■ **Task**: Find and copy lines holding "picture".

— START OF Listed records —

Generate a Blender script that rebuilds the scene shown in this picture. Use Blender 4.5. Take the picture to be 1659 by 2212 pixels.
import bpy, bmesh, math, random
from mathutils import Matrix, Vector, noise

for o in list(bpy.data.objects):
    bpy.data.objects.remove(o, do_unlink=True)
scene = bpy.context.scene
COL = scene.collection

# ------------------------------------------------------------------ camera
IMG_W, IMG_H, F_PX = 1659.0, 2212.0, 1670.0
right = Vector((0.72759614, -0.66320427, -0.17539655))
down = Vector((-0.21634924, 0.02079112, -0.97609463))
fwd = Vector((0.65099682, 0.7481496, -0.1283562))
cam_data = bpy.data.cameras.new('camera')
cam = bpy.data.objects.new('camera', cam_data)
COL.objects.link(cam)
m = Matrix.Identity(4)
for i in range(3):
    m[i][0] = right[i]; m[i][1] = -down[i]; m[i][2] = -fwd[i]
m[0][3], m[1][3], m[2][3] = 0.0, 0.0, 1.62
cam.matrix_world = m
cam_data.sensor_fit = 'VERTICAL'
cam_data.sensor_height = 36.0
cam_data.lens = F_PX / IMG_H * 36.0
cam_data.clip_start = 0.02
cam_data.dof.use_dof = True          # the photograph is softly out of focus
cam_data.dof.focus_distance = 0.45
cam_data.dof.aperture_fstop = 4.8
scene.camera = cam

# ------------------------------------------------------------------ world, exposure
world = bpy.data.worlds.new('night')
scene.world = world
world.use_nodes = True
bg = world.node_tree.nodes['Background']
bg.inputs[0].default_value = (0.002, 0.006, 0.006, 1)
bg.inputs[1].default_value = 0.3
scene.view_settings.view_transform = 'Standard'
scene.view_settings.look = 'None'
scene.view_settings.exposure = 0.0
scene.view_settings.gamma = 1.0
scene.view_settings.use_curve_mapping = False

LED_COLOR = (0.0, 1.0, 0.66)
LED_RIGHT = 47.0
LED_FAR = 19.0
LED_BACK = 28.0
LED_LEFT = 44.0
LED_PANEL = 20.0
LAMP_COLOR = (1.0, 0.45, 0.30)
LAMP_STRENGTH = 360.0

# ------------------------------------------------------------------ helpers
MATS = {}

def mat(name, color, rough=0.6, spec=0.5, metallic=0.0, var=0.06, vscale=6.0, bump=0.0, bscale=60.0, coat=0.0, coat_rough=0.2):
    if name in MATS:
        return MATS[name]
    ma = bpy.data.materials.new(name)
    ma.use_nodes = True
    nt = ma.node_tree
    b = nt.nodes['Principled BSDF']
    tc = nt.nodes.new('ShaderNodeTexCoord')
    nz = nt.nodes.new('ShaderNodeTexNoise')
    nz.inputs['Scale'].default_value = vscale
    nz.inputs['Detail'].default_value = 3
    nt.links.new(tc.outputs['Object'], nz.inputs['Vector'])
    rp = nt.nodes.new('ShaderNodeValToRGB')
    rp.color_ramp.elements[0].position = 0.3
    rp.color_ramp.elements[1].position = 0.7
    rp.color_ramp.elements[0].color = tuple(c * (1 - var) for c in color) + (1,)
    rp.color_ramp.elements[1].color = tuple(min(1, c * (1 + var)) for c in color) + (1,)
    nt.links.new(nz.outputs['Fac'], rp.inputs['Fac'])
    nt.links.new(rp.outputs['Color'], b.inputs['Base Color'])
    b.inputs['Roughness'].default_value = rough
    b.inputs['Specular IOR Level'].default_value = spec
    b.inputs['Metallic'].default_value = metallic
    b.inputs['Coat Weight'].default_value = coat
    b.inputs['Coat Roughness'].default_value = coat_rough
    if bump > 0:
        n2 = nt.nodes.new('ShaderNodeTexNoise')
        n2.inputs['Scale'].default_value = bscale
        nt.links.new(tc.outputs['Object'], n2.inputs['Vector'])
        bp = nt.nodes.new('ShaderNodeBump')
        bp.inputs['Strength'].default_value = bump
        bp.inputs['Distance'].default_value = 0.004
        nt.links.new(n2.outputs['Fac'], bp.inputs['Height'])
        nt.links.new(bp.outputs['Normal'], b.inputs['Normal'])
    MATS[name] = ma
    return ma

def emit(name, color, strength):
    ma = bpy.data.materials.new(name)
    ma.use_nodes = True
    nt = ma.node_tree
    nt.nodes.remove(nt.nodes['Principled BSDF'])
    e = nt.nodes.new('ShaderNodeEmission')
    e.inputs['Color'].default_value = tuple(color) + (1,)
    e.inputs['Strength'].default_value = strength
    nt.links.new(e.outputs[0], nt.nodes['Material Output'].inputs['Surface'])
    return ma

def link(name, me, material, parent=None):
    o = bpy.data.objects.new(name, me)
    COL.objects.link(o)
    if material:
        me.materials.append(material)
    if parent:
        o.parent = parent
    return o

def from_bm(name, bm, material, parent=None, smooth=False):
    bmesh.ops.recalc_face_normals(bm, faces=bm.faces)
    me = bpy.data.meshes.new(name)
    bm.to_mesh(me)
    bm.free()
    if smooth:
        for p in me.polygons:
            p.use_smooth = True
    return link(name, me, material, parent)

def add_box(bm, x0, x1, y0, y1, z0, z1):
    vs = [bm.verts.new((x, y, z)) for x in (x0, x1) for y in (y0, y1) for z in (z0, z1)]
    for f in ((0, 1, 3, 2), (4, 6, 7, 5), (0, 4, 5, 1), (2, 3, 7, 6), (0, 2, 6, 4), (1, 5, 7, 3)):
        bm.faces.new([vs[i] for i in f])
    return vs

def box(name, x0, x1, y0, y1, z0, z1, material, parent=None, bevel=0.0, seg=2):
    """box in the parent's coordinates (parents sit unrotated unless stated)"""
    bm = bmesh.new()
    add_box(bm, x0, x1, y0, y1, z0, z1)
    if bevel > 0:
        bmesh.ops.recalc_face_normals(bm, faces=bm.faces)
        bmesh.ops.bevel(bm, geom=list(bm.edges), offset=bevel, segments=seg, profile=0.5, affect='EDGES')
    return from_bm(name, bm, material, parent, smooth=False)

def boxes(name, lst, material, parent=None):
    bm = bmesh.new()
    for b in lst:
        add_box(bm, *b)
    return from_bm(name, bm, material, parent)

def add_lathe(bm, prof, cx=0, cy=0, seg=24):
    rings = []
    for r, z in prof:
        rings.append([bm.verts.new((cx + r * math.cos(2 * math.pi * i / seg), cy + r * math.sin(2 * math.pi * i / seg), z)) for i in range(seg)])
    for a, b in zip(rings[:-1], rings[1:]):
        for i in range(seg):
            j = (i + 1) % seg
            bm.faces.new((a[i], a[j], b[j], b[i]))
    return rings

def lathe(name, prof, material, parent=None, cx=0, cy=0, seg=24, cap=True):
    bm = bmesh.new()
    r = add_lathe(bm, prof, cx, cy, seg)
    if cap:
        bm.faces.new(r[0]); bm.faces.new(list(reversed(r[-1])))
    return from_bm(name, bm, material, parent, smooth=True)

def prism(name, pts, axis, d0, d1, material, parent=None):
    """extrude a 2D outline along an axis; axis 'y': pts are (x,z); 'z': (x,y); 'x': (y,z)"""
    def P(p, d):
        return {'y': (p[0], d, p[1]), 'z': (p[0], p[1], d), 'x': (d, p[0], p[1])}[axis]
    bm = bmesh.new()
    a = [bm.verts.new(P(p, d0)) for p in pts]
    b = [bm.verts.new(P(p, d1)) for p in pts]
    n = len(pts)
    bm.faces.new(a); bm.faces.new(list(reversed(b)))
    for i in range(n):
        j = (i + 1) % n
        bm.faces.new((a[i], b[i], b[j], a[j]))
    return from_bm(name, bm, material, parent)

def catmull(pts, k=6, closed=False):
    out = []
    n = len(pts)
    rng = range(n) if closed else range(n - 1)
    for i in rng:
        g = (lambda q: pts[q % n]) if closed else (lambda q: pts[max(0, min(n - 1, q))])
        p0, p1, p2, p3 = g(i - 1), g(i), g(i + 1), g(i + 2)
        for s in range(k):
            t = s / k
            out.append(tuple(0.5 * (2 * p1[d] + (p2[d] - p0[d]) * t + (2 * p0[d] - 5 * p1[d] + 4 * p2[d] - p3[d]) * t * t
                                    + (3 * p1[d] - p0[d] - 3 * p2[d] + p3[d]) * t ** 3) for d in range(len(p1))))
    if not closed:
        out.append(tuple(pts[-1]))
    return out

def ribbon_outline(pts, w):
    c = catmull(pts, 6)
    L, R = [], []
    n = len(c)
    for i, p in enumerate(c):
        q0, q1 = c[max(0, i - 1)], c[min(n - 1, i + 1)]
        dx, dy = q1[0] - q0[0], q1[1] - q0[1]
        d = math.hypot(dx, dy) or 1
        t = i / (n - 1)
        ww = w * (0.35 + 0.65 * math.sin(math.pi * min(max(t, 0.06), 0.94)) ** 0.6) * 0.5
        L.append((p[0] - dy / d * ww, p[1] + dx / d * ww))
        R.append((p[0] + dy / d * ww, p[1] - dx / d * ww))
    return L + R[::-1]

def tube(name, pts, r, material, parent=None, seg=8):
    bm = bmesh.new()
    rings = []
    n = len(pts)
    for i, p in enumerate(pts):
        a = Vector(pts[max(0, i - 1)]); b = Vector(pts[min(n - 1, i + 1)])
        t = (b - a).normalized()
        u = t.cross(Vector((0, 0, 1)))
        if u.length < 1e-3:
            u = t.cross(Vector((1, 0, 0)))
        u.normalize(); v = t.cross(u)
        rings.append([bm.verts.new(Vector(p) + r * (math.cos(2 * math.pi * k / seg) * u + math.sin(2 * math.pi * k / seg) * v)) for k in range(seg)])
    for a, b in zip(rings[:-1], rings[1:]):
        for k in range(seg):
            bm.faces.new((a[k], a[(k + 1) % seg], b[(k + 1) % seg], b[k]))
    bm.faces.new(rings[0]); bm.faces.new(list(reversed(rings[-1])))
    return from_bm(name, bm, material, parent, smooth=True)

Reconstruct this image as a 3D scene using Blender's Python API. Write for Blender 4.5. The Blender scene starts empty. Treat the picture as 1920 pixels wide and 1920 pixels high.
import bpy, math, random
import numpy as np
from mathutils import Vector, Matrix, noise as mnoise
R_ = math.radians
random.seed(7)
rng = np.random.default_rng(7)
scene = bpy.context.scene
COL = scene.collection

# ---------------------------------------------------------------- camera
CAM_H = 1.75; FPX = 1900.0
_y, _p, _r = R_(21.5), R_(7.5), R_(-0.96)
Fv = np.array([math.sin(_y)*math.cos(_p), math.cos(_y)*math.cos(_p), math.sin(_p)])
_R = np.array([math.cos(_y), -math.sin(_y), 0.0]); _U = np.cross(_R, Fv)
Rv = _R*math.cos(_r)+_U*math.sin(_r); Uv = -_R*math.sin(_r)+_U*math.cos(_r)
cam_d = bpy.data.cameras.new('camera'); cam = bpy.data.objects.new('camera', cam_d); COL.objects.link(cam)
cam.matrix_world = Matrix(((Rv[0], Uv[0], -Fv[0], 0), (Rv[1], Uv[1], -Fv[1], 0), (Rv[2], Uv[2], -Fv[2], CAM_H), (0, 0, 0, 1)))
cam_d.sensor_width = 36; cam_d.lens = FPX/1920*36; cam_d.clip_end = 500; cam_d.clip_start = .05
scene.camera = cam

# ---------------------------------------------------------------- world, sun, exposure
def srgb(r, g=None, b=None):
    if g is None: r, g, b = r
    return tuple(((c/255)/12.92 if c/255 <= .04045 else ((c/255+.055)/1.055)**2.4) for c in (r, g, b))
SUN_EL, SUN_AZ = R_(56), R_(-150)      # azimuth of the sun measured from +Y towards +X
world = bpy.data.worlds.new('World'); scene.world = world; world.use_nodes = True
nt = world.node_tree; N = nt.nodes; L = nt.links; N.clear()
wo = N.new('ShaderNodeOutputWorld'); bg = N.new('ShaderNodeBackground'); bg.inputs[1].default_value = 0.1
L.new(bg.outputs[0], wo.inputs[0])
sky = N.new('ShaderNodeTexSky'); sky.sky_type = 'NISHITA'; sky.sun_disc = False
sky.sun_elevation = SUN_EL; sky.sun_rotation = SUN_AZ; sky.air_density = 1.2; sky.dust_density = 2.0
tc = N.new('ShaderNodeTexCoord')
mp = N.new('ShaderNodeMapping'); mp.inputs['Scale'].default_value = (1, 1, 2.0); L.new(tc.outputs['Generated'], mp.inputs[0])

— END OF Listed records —

■ **Written response**:
Generate a Blender script that rebuilds the scene shown in this picture. Use Blender 4.5. Take the picture to be 1659 by 2212 pixels.
Reconstruct this image as a 3D scene using Blender's Python API. Write for Blender 4.5. The Blender scene starts empty. Treat the picture as 1920 pixels wide and 1920 pixels high.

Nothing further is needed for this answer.